>> start
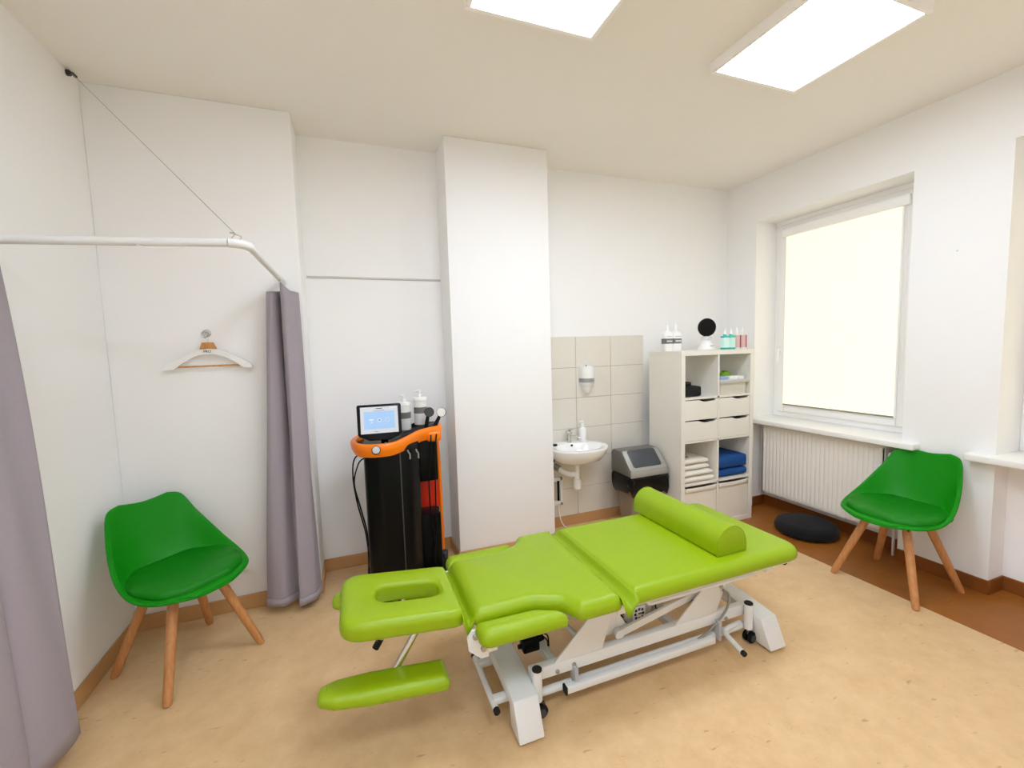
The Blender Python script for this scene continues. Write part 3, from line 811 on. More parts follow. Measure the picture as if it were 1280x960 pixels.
# screen
sm = Matrix.Translation((-3.288, -.562, 1.125)) @ Matrix.Rotation(R(-4), 4, 'Z') @ Matrix.Rotation(R(-16), 4, 'X')
b = M(); po = roundpoly([(-.124, -.085, .02), (-.06, -.115, .05), (.06, -.115, .05), (.124, -.085, .02), (.127, .098, .012), (-.127, .098, .012)], 5)
b.prism(po, 0, .032, 'y', .004); dp = b.build('display_housing', BLACK, mc, mtx=sm)
b = M(); b.box((-.107, -.0015, -.075), (.107, .002, .083)); sc = b.build('screen', SCREEN, dp, mtx=sm, smooth=False)
b = M(); b.box((-.087, -.0025, -.05), (.087, .0, .055)); b.build('screen_window', SCREENB, sc, mtx=sm, smooth=False)
b = M()
b.box((-.058, -.0032, .002), (-.034, -.002, .01)).box((-.05, -.0032, -.012), (-.04, -.002, -.006))
b.lathe([(.008, 0), (.011, 0), (.011, .0008), (.008, .0008), (.008, 0)], n=20, mtx=Matrix.Translation((0, -.0024, .002)) @ Matrix.Rotation(PI / 2, 4, 'X'))
for k in range(8): b.box((.046 + .012 * math.cos(k * PI / 4) - .002, -.0032, .002 + .012 * math.sin(k * PI / 4) - .002), (.046 + .012 * math.cos(k * PI / 4) + .002, -.002, .002 + .012 * math.sin(k * PI / 4) + .002))
for x in (.062, .076, .09): b.box((x - .004, -.0032, .071), (x + .004, -.0015, .079))
b.build('screen_icons', SCREENI, sc, mtx=sm, smooth=False)
b = M(); b.box((-.018, -.0025, .070), (.018, -.0012, .074)).box((-.03, -.003, .06), (.03, -.0012, .0615)).box((-.003, -.0032, -.001), (.003, -.0022, .005)).box((-.03, -.0032, -.066), (-.01, -.0014, -.064)); b.build('screen_text', DGREY, sc, mtx=sm, smooth=False)
b = M(); b.cyl((-3.26, -.50, .97), (-3.265, -.535, 1.06), .022, n=16); b.build('display_neck', BLACK, mc)
b = M(); b.cyl((-3.265, -.62, .998), (-3.265, -.632, .998), .005, n=12); b.build('display_screw', STEEL, mc)
# hooks at the front of the storage side
for x in (-3.135, -3.085):
    b = M(); b.tube([(x, -.575, .93), (x, -.592, .925), (x + .01, -.594, .91), (x + .01, -.592, .88)], .005, 8); b.build('cable_clip', GREYP, mc)
for x, y in ((-3.36, -.52), (-2.885, -.50), (-2.86, -.17), (-3.36, -.2)):
    w = M()
    w.lathe([(0, -.02), (.03, -.02), (.036, -.012), (.036, .012), (.03, .02), (0, .02)], n=24, mtx=Matrix.Translation((x, y, .0365)) @ Matrix.Rotation(R(70), 4, 'Z') @ Matrix.Rotation(PI / 2, 4, 'X')); w.build('caster_wheel', DGREY, mc)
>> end
**Set problem**
Return the full material word for word. Do not include the pictures.

**Task result**
The Blender Python script for this scene continues. Write part 3, from line 811 on. More parts follow. Measure the picture as if it were 1280x960 pixels.
# screen
sm = Matrix.Translation((-3.288, -.562, 1.125)) @ Matrix.Rotation(R(-4), 4, 'Z') @ Matrix.Rotation(R(-16), 4, 'X')
b = M(); po = roundpoly([(-.124, -.085, .02), (-.06, -.115, .05), (.06, -.115, .05), (.124, -.085, .02), (.127, .098, .012), (-.127, .098, .012)], 5)
b.prism(po, 0, .032, 'y', .004); dp = b.build('display_housing', BLACK, mc, mtx=sm)
b = M(); b.box((-.107, -.0015, -.075), (.107, .002, .083)); sc = b.build('screen', SCREEN, dp, mtx=sm, smooth=False)
b = M(); b.box((-.087, -.0025, -.05), (.087, .0, .055)); b.build('screen_window', SCREENB, sc, mtx=sm, smooth=False)
b = M()
b.box((-.058, -.0032, .002), (-.034, -.002, .01)).box((-.05, -.0032, -.012), (-.04, -.002, -.006))
b.lathe([(.008, 0), (.011, 0), (.011, .0008), (.008, .0008), (.008, 0)], n=20, mtx=Matrix.Translation((0, -.0024, .002)) @ Matrix.Rotation(PI / 2, 4, 'X'))
for k in range(8): b.box((.046 + .012 * math.cos(k * PI / 4) - .002, -.0032, .002 + .012 * math.sin(k * PI / 4) - .002), (.046 + .012 * math.cos(k * PI / 4) + .002, -.002, .002 + .012 * math.sin(k * PI / 4) + .002))
for x in (.062, .076, .09): b.box((x - .004, -.0032, .071), (x + .004, -.0015, .079))
b.build('screen_icons', SCREENI, sc, mtx=sm, smooth=False)
b = M(); b.box((-.018, -.0025, .070), (.018, -.0012, .074)).box((-.03, -.003, .06), (.03, -.0012, .0615)).box((-.003, -.0032, -.001), (.003, -.0022, .005)).box((-.03, -.0032, -.066), (-.01, -.0014, -.064)); b.build('screen_text', DGREY, sc, mtx=sm, smooth=False)
b = M(); b.cyl((-3.26, -.50, .97), (-3.265, -.535, 1.06), .022, n=16); b.build('display_neck', BLACK, mc)
b = M(); b.cyl((-3.265, -.62, .998), (-3.265, -.632, .998), .005, n=12); b.build('display_screw', STEEL, mc)
# hooks at the front of the storage side
for x in (-3.135, -3.085):
    b = M(); b.tube([(x, -.575, .93), (x, -.592, .925), (x + .01, -.594, .91), (x + .01, -.592, .88)], .005, 8); b.build('cable_clip', GREYP, mc)
for x, y in ((-3.36, -.52), (-2.885, -.50), (-2.86, -.17), (-3.36, -.2)):
    w = M()
    w.lathe([(0, -.02), (.03, -.02), (.036, -.012), (.036, .012), (.03, .02), (0, .02)], n=24, mtx=Matrix.Translation((x, y, .0365)) @ Matrix.Rotation(R(70), 4, 'Z') @ Matrix.Rotation(PI / 2, 4, 'X')); w.build('caster_wheel', DGREY, mc)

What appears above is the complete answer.